Dan, I think the comparisons you are making are superficial and misleading. And that just comes from reading this article and the related one that you yourself posted.

A more accurate comparison would be: when the Florida economy built on strings and mirrors crashes, and the corrupt government that enabled it goes broke, and when young Floridians start looking for work elsewhere in the U.S. or overseas, and capital pulls their money out of Florida, that  a healthier California should suffer to help get them back on their feet. Which is something that California might want to consider doing for the good of the whole country.

But even that's not accurate because where your arguments about a MMT-related solution would take you,  is to break up the EU so that Spain can go back to a sovereign economy and print its own money.

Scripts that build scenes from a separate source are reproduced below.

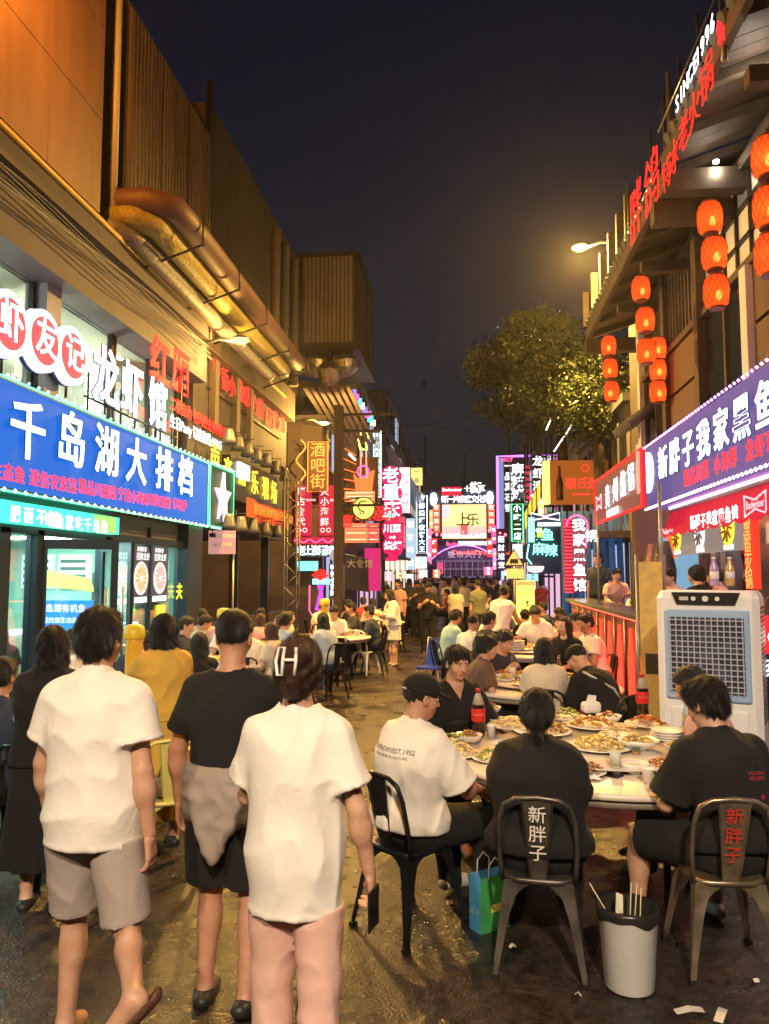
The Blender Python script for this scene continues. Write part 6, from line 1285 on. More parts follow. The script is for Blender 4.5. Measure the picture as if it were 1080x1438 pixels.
# ------------------------------------------------------------------ metal cafe chairs
def sheet(mb, pts, d): return mb.poly(pts, d)
def chair_proto(name, m, label, group, rot=0.0, txt=None, tm=None):
    t = thing(name, label, 'chair', (0,0,0), group=group)
    # seat pan with a rounded lip
    mb = MB(); n = 24; rings = []
    for (sc,z) in ((.80,.435),(.98,.43),(1.0,.445),(.97,.458),(.86,.452),(.0,.446)):
        ring = []
        for i in range(n):
            a = 6.283*i/n; c,s_ = math.cos(a), math.sin(a); e = .55; ring.append((math.copysign(abs(c)**e,c)*.185*sc, math.copysign(abs(s_)**e,s_)*.18*sc, z))
        rings.append(ring)
    vs = [v for r_ in rings for v in r_]; fs = [(k*n+i,k*n+(i+1)%n,(k+1)*n+(i+1)%n,(k+1)*n+i) for k in range(5) for i in range(n)]
    mb.add(vs, fs, True); mb.build('seat', m, t, False)
    for sx in (-1,1):
        for sy in (-1,1):
            top = Vector((sx*.165,sy*.16,.44)); bot = Vector((sx*.225,sy*.235,0)); mb = MB()
            # pressed sheet leg: wide at the top, folded section
            L = []
            for u,w in ((0,.085),(.12,.066),(.35,.046),(.75,.030),(1,.024)):
                c = top+(bot-top)*u; L.append([(c.x-sx*w,c.y,c.z),(c.x,c.y,c.z),(c.x,c.y-sy*w,c.z),(c.x-sx*.006,c.y-sy*w,c.z),(c.x-sx*.006,c.y-sy*.006,c.z),(c.x-sx*w,c.y-sy*.006,c.z)])
            vs = [v for r_ in L for v in r_]; fs = [(k*6+i,k*6+(i+1)%6,(k+1)*6+(i+1)%6,(k+1)*6+i) for k in range(4) for i in range(6)]+[(0,1,2,3,4,5),(24,25,26,27,28,29)]
            mb.add(vs,fs); lg = mb.build('leg', m, t, False); MB().cbox((bot.x-sx*.012,bot.y-sy*.012,.012),(.034,.034,.024)).build('foot_cap', BLK, lg, False)
    # arched aprons between the legs
    for k in range(4):
        a = k*math.pi/2; P = []
        for i in range(13):
            u = -1+2*i/12; P.append((u*.15, .165, .30+.13*(1-abs(u)**2.4)))
        top_ = [(q[0],q[1],.436) for q in P]; c,s_ = math.cos(a), math.sin(a); vs = [(x*c-y*s_,x*s_+y*c,z) for x,y,z in P+top_]
        mb = MB(); mb.add(vs, [(i,i+1,14+i,13+i) for i in range(12)]); mb.build('apron', m, t, False)
    # back: bent tube hoop and central splat
    P = [(-.175,-.15,.44),(-.185,-.185,.60),(-.18,-.215,.74),(-.155,-.232,.82),(-.10,-.242,.852),(0,-.246,.862),(.10,-.242,.852),(.155,-.232,.82),(.18,-.215,.74),(.185,-.185,.60),(.175,-.15,.44)]
    mb = MB(); Q = []
    for i in range(len(P)-1):
        for u in (0,.5): Q.append(Vector(P[i]).lerp(Vector(P[i+1]),u))
    Q.append(Vector(P[-1])); mb.tube(Q, .0125, 8); mb.build('back_frame', m, t, False)
    mb = MB(); L = []
    for z,w in ((.445,.040),(.56,.052),(.70,.064),(.855,.078)):
        y = -.150-.096*((z-.44)/.42)**.8; L.append([(-w,y-.004,z),(-w*.86,y+.010,z),(w*.86,y+.010,z),(w,y-.004,z),(w,y-.012,z),(w*.84,y+.002,z),(-w*.84,y+.002,z),(-w,y-.012,z)])
    vs=[v for r_ in L for v in r_]; fs=[(k*8+i,k*8+(i+1)%8,(k+1)*8+(i+1)%8,(k+1)*8+i) for k in range(3) for i in range(8)]+[tuple(range(8)),tuple(range(24,32))]
    mb.add(vs,fs); sp = mb.build('splat', m, t, False)
    if txt:
        for k,ch in enumerate(txt):
            me,co = glyph(ch,.012,.004); z = .775-.095*k; y = -.150-.096*((z-.44)/.42)**.8-.012
            tilt = .20; P_ = np.stack([co[:,0]*.088, y-co[:,2]*.05-co[:,1]*.088*tilt-.002, z+co[:,1]*.088],1); m2 = bpy.data.meshes.new('character'); m2.from_pydata(P_.tolist(),[],[tuple(p.vertices) for p in me.polygons]); m2.materials.append(tm); put('character', m2, sp, False)
    return t
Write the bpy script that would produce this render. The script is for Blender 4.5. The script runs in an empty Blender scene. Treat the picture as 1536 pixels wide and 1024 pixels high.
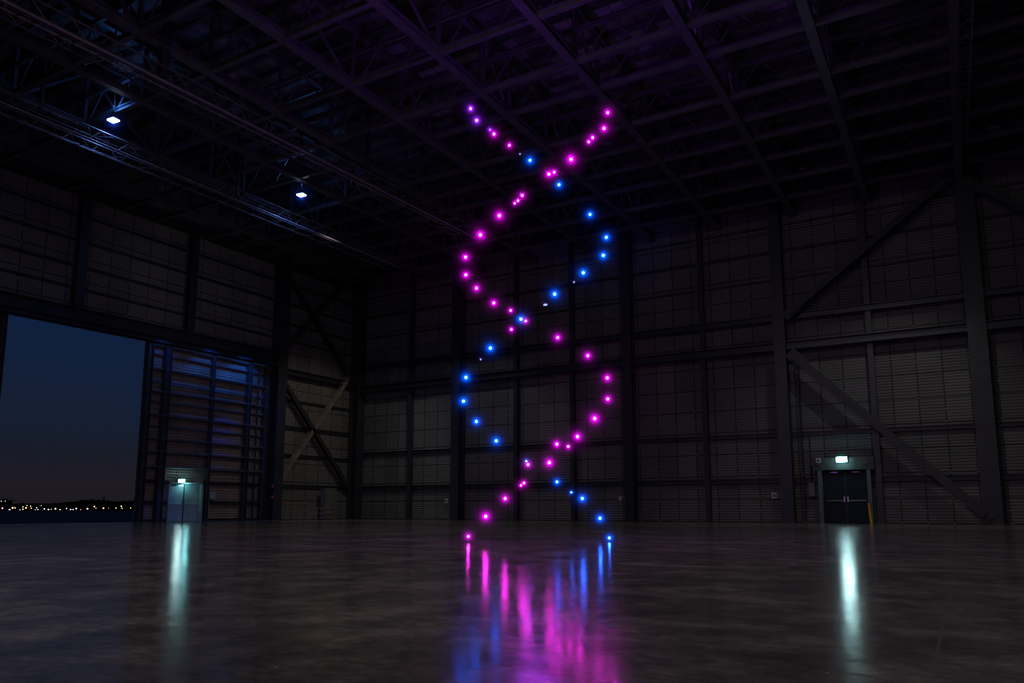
import bpy, bmesh, math, random
from mathutils import Vector, Matrix
random.seed(7)
PI = math.pi
SC = bpy.context.scene
COL = SC.collection

# ------------------------------------------------------------------ camera geometry (metres)
F, TP, HZ, H = 1150.0, 0.145, 763.0, 0.75
PITCH = math.atan(TP)
S = (HZ - 512) - F * TP
YAW = math.atan((1450 - 768) * math.cos(PITCH) / F)
CP, SP, CY, SY = math.cos(PITCH), math.sin(PITCH), math.cos(YAW), math.sin(YAW)

def ray(x, y):
    xc = (x - 768) / F; yc = (512 - y + S) / F
    fw = CP - yc * SP; up = SP + yc * CP
    return (-SY * fw + CY * xc, CY * fw + SY * xc, up)
def onz(x, y, z):
    d = ray(x, y); t = (z - H) / d[2]; return Vector((d[0] * t, d[1] * t, z))
def onx(x, y, X):
    d = ray(x, y); t = X / d[0]; return Vector((X, d[1] * t, H + d[2] * t))
def ony(x, y, Y):
    d = ray(x, y); t = Y / d[1]; return Vector((d[0] * t, Y, H + d[2] * t))
def ond(x, y, D):
    """point on the pixel's ray at horizontal distance D in front of the camera"""
    d = ray(x, y); fw = -SY * d[0] + CY * d[1]; t = D / fw
    return Vector((d[0] * t, d[1] * t, H + d[2] * t))

YB, XL, XR, YF, ZR = 44.64, -40.14, 24.0, -12.0, 20.6      # back wall, left wall, right wall, front wall, roof deck

# ------------------------------------------------------------------ materials
def new_mat(name):
    m = bpy.data.materials.new(name); m.use_nodes = True
    nt = m.node_tree; nt.nodes.clear()
    out = nt.nodes.new('ShaderNodeOutputMaterial')
    return m, nt, out
def N(nt, t, **kw):
    n = nt.nodes.new(t)
    for k, v in kw.items():
        if k in n.inputs: n.inputs[k].default_value = v
        else: setattr(n, k, v)
    return n
def math_(nt, op, a, b=None, c=None):
    n = nt.nodes.new('ShaderNodeMath'); n.operation = op
    for i, v in enumerate((a, b, c)):
        if v is None: continue
        if isinstance(v, (int, float)): n.inputs[i].default_value = v
        else: nt.links.new(v, n.inputs[i])
    return n.outputs[0]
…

And it's easily argued that that's not really a solution at all, because without the EU brand behind it, Spain doesn't exactly have a reputation the last couple centuries of being a U.S.-type hegemon where investors are going to clamor to lend them money for eternity so that they can continually run deficits.

AA, Spain has 50% youth unemployment!  That's criminal and disgusting.   If they did something wrong in the past, they should do better.  They should invest as a nation in something really productive and put their people to work in that productive enterprise.

Are you saying that Spain has suddenly discovered, after many centuries of existence, that it can no longer run a society that is capable of employing its own children and providing a decent life for them?   It must now leave its children on the doorsteps of foreign nations?  And who should decide this?  Spaniards, or a bunch of bankers in Frankfurt?

This has nothing to do with healthier nations helping the Spanish get back on their own feet.  Spain doesn't need a transfer from German taxpayers.  It needs the capacity to finance new productive enterprises that employ the many unemployed Spanish people.  If the Eurozone won't do that, then Spain should go their own way.  But I would hope Europeans are collectively smart enough to realize that there is no path to prosperity through idleness and stagnation.  Right now, that whole continent seems plunged in madness because of their commitment to a spectacularly failed neoliberal economic paradigm.